あなたほど影に徹する事の出来るメンバーが他に居ないのも原因の1つです。上手いコーラスは上手い演奏をするための必要条件なのです。アレンジャーとして僕は常にリードもコーラスも「誰がこの音を歌ったら一番栄えるか?」と考えながら作っております。そのパートを任されている以上はそのパートを一番上手く歌えるのはあなたなのです。
偏にコーラスと言ってもいろいろあります。
リードと一緒に盛り上がりを作るのか、それともリードとは相反する感情を歌うのか、曲想をつくり出すのか、コードをしっかりと鳴らすのか、曲のスパイスとなる効果音に徹するのか、声をはってハモらせるのか、しっとり響かせるようにハモらせるのか、等々。
その場の空気を読んで黒子として曲を作るのがアカペラコーラスです。リードが自由に曲を表現する一方で全体の空気を読み、リードに合わせて裏で表現を変えているのがコーラスなのです。

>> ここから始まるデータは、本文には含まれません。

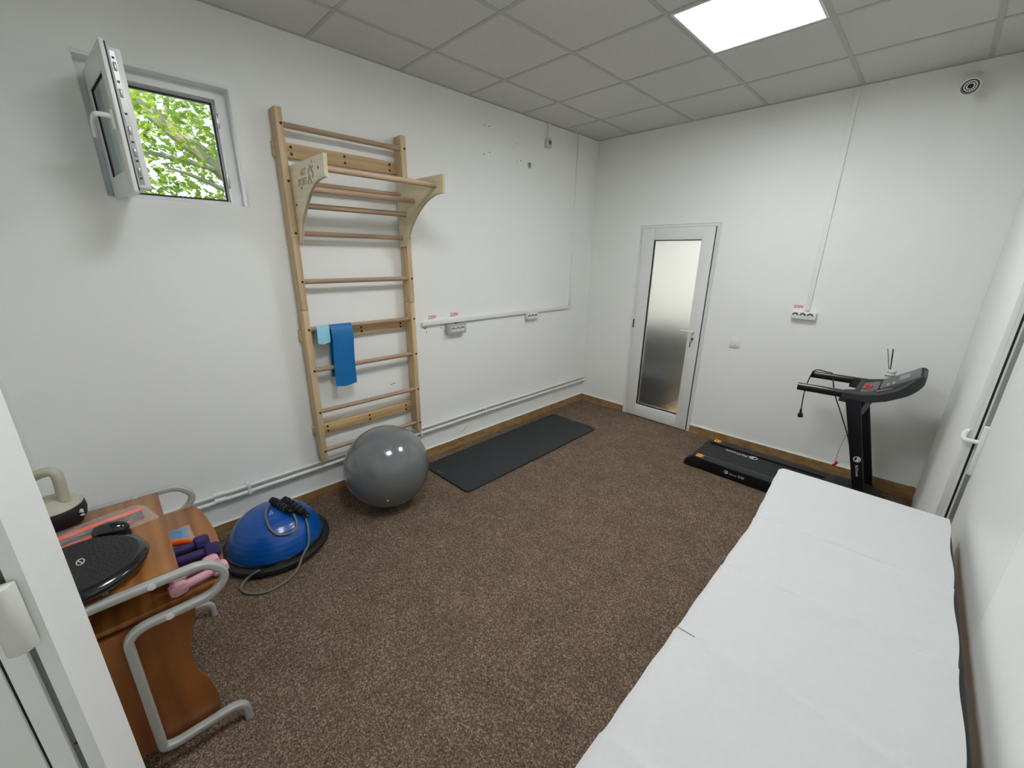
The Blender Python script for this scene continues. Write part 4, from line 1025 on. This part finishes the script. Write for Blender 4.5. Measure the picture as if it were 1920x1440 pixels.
dumbbell('pink dumbbell on the lower shelf half hidden by its twin in front', (1.240, -4.168, ZS + .0255), (1.226, -4.020, ZS + .0255), 'pink', 'pink dumbbells on the lower shelf', .025, .015)
dumbbell('pink dumbbell on the lower shelf just behind the near silver frame', (1.308, -4.171, ZS + .0255), (1.281, -4.003, ZS + .0255), 'pink', 'pink dumbbells on the lower shelf', .025, .015)

# ---------------------------------------------------------------- tree outside the window
tr = thing('tree', 'sunlit leafy tree with pale branches outside the open window', 'tree', (-2.4, -2.2, -1.0))
def limb(mb, pts, r0, r1):
    sp_ = spline(pts, 8); n_ = len(sp_); mb.tube(sp_, 1.0, 10, rs=[r0 + (r1 - r0) * i / (n_ - 1) for i in range(n_)])
q = MB(); limb(q, [(-2.2, -1.7, -1.0), (-2.35, -2.0, 1.0), (-2.4, -2.55, 2.0), (-2.45, -3.0, 2.52), (-2.5, -3.4, 2.88), (-2.6, -4.0, 3.45), (-2.8, -4.8, 4.2)], .13, .035); q.build('trunk', 'bark', tr)
brs = [[(-2.45, -3.0, 2.52), (-2.3, -3.3, 2.55), (-2.2, -3.7, 2.58), (-2.1, -4.4, 2.66)], [(-2.42, -2.7, 2.2), (-2.3, -3.2, 2.4), (-2.1, -3.5, 2.45)],
       [(-2.4, -2.6, 2.05), (-2.2, -2.9, 2.5), (-2.1, -3.0, 2.9), (-2.0, -3.0, 3.6)], [(-2.5, -3.4, 2.88), (-2.7, -3.3, 3.2), (-3.0, -3.2, 4.0)], [(-2.45, -3.1, 2.62), (-2.8, -2.8, 2.9), (-3.1, -2.4, 3.4)],
       [(-2.42, -2.6, 2.1), (-2.7, -2.9, 2.2), (-2.9, -3.6, 2.3), (-3.0, -4.4, 2.5)], [(-2.6, -4.0, 3.45), (-2.2, -4.2, 3.4), (-1.9, -4.6, 3.3)]]
for b in brs:
    q = MB(); limb(q, b, .032, .008); q.build('branch', 'bark', tr)
def leaves():
    rng = random.Random(11)
    shape = [(0, 0), (.18, .10), (.50, .02), (.40, .28), (.62, .52), (.30, .52), (.22, .78), (0, 1.05), (-.22, .78), (-.30, .52), (-.62, .52), (-.40, .28), (-.50, .02), (-.18, .10)]
    vs, fs = [], []
    for i in range(10500):
        x = -rng.uniform(1.75, 4.4); k_ = (2.88 - x) / 2.88
        y = -4.13 + rng.uniform(-.10, .34) * 2.88 * k_; z = 1.753 + rng.uniform(.03, .36) * 2.88 * k_
        # clumps with gaps of sky
        nn = mnoise.noise(Vector((x * 1.6, y * 1.9, z * 1.9)))
        if nn < -.13 + .10 * math.sin(x * 5): continue
        s_ = rng.uniform(.035, .080)
        rot = Matrix.Rotation(rng.uniform(0, 2 * PI), 3, 'Z') @ Matrix.Rotation(rng.uniform(-1.1, 1.1), 3, 'X') @ Matrix.Rotation(rng.uniform(-.7, .7), 3, 'Y') @ Matrix.Rotation(rng.uniform(0, 2 * PI), 3, 'Z')
        base = len(vs)
        for (a, b) in shape: vs.append(Vector((x, y, z)) + rot @ Vector((a * s_, b * s_, -.12 * s_ * (abs(a) * 1.2 + b * b))))
        vs.append(Vector((x, y, z)) + rot @ Vector((0, .45 * s_, .02 * s_)))
        n_ = len(shape)
        for j in range(n_): fs.append((base + j, base + (j + 1) % n_, base + n_))
    me = bpy.data.meshes.new('foliage'); me.from_pydata([tuple(v) for v in vs], [], fs); me.update(); return me
fo = finish('foliage', leaves(), 'leaf', tr, 0); fo['kind'] = 'stuff'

決して日のあたる事の無い目立たない、けれども名演には欠く事の出来ない大切な大切なパートです。
「上手いリード」の影には必ず「上手いコーラス」が居ます。
「上手いコーラス」って「上手いリード」に比べ圧倒的にスポットを浴びて褒められる機会が少ないと思いますが、僕はそんな影の立役者を心より尊敬しております。
なにを隠そう「Lead」と言う文字です。
この文字に影が入る事でこうなります。
そして影が入る事で何かしらのトラブルで「Lead」が不在になってしまっても…。
しっかりと「Lead」の輪郭がわかります。
影は主役ではありません。しかし居なくてはならないの存在なのです。
僕はこの影こそがアカペラのコーラスだと思います。
表現力のあるリードの影には必ず表現力のあるコーラスが居ます。
例えばこれ。
僕のオリジナルソングから引用して参りました。
「上ハモ」と呼ばれるもっとも単純なハモリです。
このハモリでは常にリードと同じ音の動き方をしているのでリードと同じ表現が要求されます。リードと同じ感情を歌うのです。HYのAM11:00なんかがこのハモリを登用しております。
それに対してこちらのハモリ。
コーラスの音がコードに則って真っすぐ動いております。そのため常にリードとコーラスの距離は変わります。このハモりではコーラスはリードと距離があくところではリードと相反する感情を表現しているのです。言ってしまうならば、コーラスが表現しているのは心の中にいるもう1人の自分、自分の裏の顔といったところでしょうか。ゴスペラーズさんなんかが良くこのハモリを使っている印象があります。
そして最後に。
ここにはサンプルの楽譜を用意できなかったのですが(僕のオリジナルソングでこのタイプのコーラスワークを使った事が無い為)、アカペラグループのSmooth Aceさんやシンガーソングライターのヒャダインさんがよく使う手法です(※)。リードとコーラスの掛け合いですね!リードの裏の顔を「追っかけ」と言った形でコーラスに歌わせる手法です。ヒャダインさんは良く女声と男声でこれを表現しております。
※参考音源
どうですか?
上手いコーラスって地味に表現力があるんですよ。リードの表現が生きるのはこう言う影の立役者がいるからなのです。そしてこの影こそアカペラの面白い深みでもあります。是非アカペラを聴く際は普段はあまり目立たない黒子に注意しながら聴いてみても楽しいものですよ!